Your choice is very intriguing to me. You already have a V11, yet you recently bought a 18XL to replace an existing 18XL.

Looking at your profile, you obviously like Kingsong. And if I am not mistaken, you have said in your posts that you like the quality of Kingsong controller boards. So I get that. Since your most powerful wheels are the 18XL, and the V11, speeds above 45-ish kph is probably not important to you.

I am wondering whether you bought the 18XL the 2nd time is because there is something still missing from the V11 that you still like on the 18XL? Is it just because of reliability, or is there more to it?

I have never ridden a 18XL before, so I don't know how it rides. There must be something really special about it.

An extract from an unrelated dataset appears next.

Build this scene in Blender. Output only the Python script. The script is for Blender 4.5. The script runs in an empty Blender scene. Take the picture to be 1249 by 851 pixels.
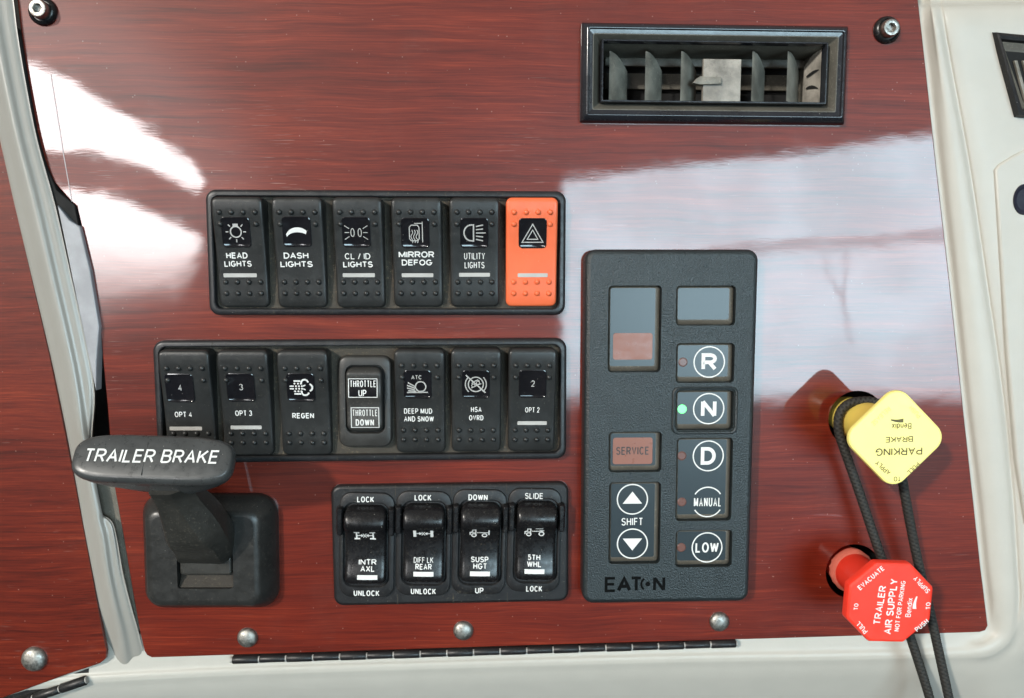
import bpy, bmesh, math, random
from mathutils import Vector, Matrix
PI = math.pi
random.seed(7)
sc = bpy.context.scene
COL = sc.collection

# ------------------------------------------------------------------ camera
# Working unit: about a third of a millimetre on the dash panel.  Panel frame: x right, y up, z out of the panel.
U = 0.00033
FP = 980.0                       # focal length in photo pixels
D = 980.0                        # camera height above the panel, in units
PITCH = math.atan(95.5 / FP)     # camera looks slightly down
YAW = math.atan(34.5 / FP)       # and slightly to the right
rot = Matrix.Rotation(-YAW, 3, 'Y') @ Matrix.Rotation(-PITCH, 3, 'X')   # camera axes in the panel frame

def P(px, py, z=0.0):
    """the place on the panel frame, at height z, that the photograph shows at (px, py)"""
    d = rot @ Vector(((px - 624.5) / FP, -(py - 425.5) / FP, -1.0))
    t = (D - z) / (-d.z)
    return Vector((d.x * t, d.y * t, z))

def W(x, y, z):
    return Vector((x * U, -z * U, y * U))

TO_WORLD = Matrix.Rotation(PI / 2, 3, 'X')
cd = bpy.data.cameras.new("camera")
cam = bpy.data.objects.new("camera", cd); COL.objects.link(cam)
cd.sensor_fit = 'HORIZONTAL'; cd.sensor_width = 36.0
cd.lens = FP / 1249 * 36.0
cd.clip_start = 0.01; cd.clip_end = 50
cam.matrix_world = Matrix.Translation(W(0, 0, D)) @ (TO_WORLD @ rot).to_4x4()
sc.camera = cam
sc.render.resolution_x, sc.render.resolution_y = 1024, 698
sc.view_settings.view_transform = 'Standard'
sc.view_settings.look = 'None'
sc.view_settings.exposure = 0.0
sc.view_settings.gamma = 1.0
sc.cycles.use_denoising = True
sc.cycles.max_bounces = 8

# ------------------------------------------------------------------ node helpers
class NT:
    def __init__(s, tree):
        s.t = tree
    def n(s, kind, **kw):
        nd = s.t.nodes.new(kind)
        for k, v in kw.items():
            setattr(nd, k, v)
        return nd
    def put(s, sock, v):
        if isinstance(v, bpy.types.NodeSocket):
            s.t.links.new(v, sock)
        elif v is not None:
            sock.default_value = v
    def m(s, op, a, b=None, c=None, clamp=False):
        nd = s.n('ShaderNodeMath', operation=op, use_clamp=clamp)
        for i, v in enumerate((a, b, c)):
            s.put(nd.inputs[i], v)
        return nd.outputs[0]
    def ramp(s, fac, stops):
        nd = s.n('ShaderNodeValToRGB')
        e = nd.color_ramp.elements
        while len(e) < len(stops):
            e.new(0.5)
        for i, (p, c) in enumerate(stops):
            e[i].position = p
            e[i].color = (*c, 1) if len(c) == 3 else c
        s.put(nd.inputs[0], fac)
        return nd.outputs[0]
    def mr(s, v, a, b, c=0.0, d=1.0, smooth=True):
        nd = s.n('ShaderNodeMapRange', interpolation_type='SMOOTHSTEP' if smooth else 'LINEAR')
        for i, q in enumerate((v, a, b, c, d)):
            s.put(nd.inputs[i], q)
        return nd.outputs[0]
    def mix(s, f, a, b, blend='MIX'):
        nd = s.n('ShaderNodeMix', data_type='RGBA', blend_type=blend)
        s.put(nd.inputs[0], f)
        for i, v in ((6, a), (7, b)):
            s.put(nd.inputs[i], (*v, 1) if isinstance(v, tuple) and len(v) == 3 else v)
        return nd.outputs[2]
    def noise(s, vec, scale, detail=2.0, rough=0.5, dist=0.0):
        nd = s.n('ShaderNodeTexNoise')
        s.put(nd.inputs['Vector'], vec)
        nd.inputs['Scale'].default_value = scale
        nd.inputs['Detail'].default_value = detail
        nd.inputs['Roughness'].default_value = rough
        nd.inputs['Distortion'].default_value = dist
        return nd.outputs[0]
    def pos(s, scale=(1, 1, 1), rotz=0.0):
        """position in panel units, stretched"""
        g = s.n('ShaderNodeNewGeometry')
        mp = s.n('ShaderNodeMapping')
        s.put(mp.inputs['Vector'], g.outputs['Position'])
        mp.inputs['Rotation'].default_value = (0, rotz, 0)
        mp.inputs['Scale'].default_value = tuple(q / U for q in (scale[0], scale[2], scale[1]))
        return mp.outputs[0]
    def bump(s, h, strength, dist, normal=None):
        nd = s.n('ShaderNodeBump')
        nd.inputs['Strength'].default_value = strength
        nd.inputs['Distance'].default_value = dist * U
        s.put(nd.inputs['Height'], h)
        s.put(nd.inputs['Normal'], normal)
        return nd.outputs[0]

# ------------------------------------------------------------------ world: daylight through the cab windows
wd = bpy.data.worlds.new("World"); sc.world = wd
wd.use_nodes = True
wt = NT(wd.node_tree); wd.node_tree.nodes.clear()
tc = wt.n('ShaderNodeTexCoord')
sx = wt.n('ShaderNodeSeparateXYZ'); wd.node_tree.links.new(tc.outputs['Generated'], sx.inputs[0])
dx, dn, dy = sx.outputs[0], wt.m('MULTIPLY', sx.outputs[1], -1.0), sx.outputs[2]
den = wt.m('MAXIMUM', dn, 0.02)
qx = wt.m('MULTIPLY', wt.m('DIVIDE', dx, den), D)
qy = wt.m('MULTIPLY', wt.m('DIVIDE', dy, den), D)
wn = wt.n('ShaderNodeTexNoise'); wd.node_tree.links.new(tc.outputs['Generated'], wn.inputs['Vector'])
wn.inputs['Scale'].default_value = 9.0; wn.inputs['Detail'].default_value = 5.0
front = wt.mr(dn, 0.0, 0.1)

def convex(pts, soft):
    """soft-edged convex window outline, given where its mirror image lies on the panel (photo px, clockwise on screen)"""
    q = [P(x, y) for x, y in pts]
    out = None
    n = len(q)
    area = sum(q[i].x * q[(i + 1) % n].y - q[(i + 1) % n].x * q[i].y for i in range(n))
    if area < 0:
        q.reverse()
    for i in range(n):
        a, b = q[i], q[(i + 1) % n]
        e = (b - a).normalized()
        nx, ny = -e.y, e.x
        d = wt.m('ADD', wt.m('MULTIPLY', qx, nx), wt.m('MULTIPLY_ADD', qy, ny, -(nx * a.x + ny * a.y)))
        s_ = soft[i] if isinstance(soft, (list, tuple)) and area >= 0 else (soft[(n - 2 - i) % n] if isinstance(soft, (list, tuple)) else soft)
        mk = wt.mr(d, -s_, s_)
        out = mk if out is None else wt.m('MULTIPLY', out, mk)
    return wt.m('MULTIPLY', out, front)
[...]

As for me, I started on a T3, which I still like very much. I got a 2nd wheel primarily because the bike routes that I ride include plenty of bumpy side streets that greatly reduce my speeds when I am on the T3. So hence, logically I should have bought a suspension wheel. As it turns out, I didn't. I was close to buying the V11, but at the last minute, I decided I wanted more headroom, and to postpone buying suspension wheel until the 2nd generation. I bought the V12 instead (although the 18XL was always on my mind). The V12 has a more refined and premium feel to it then the T3. Using car analogy to contrast the two, I would say, to me anyway, the V12 feels like I am driving an Audi S4, whereas, the T3, a Honda Accord. When the tuning is set right, the V12 is a lot more compliant over bumps than the T3. If it wasn't for the mosfet debacle, the V12 works well for me.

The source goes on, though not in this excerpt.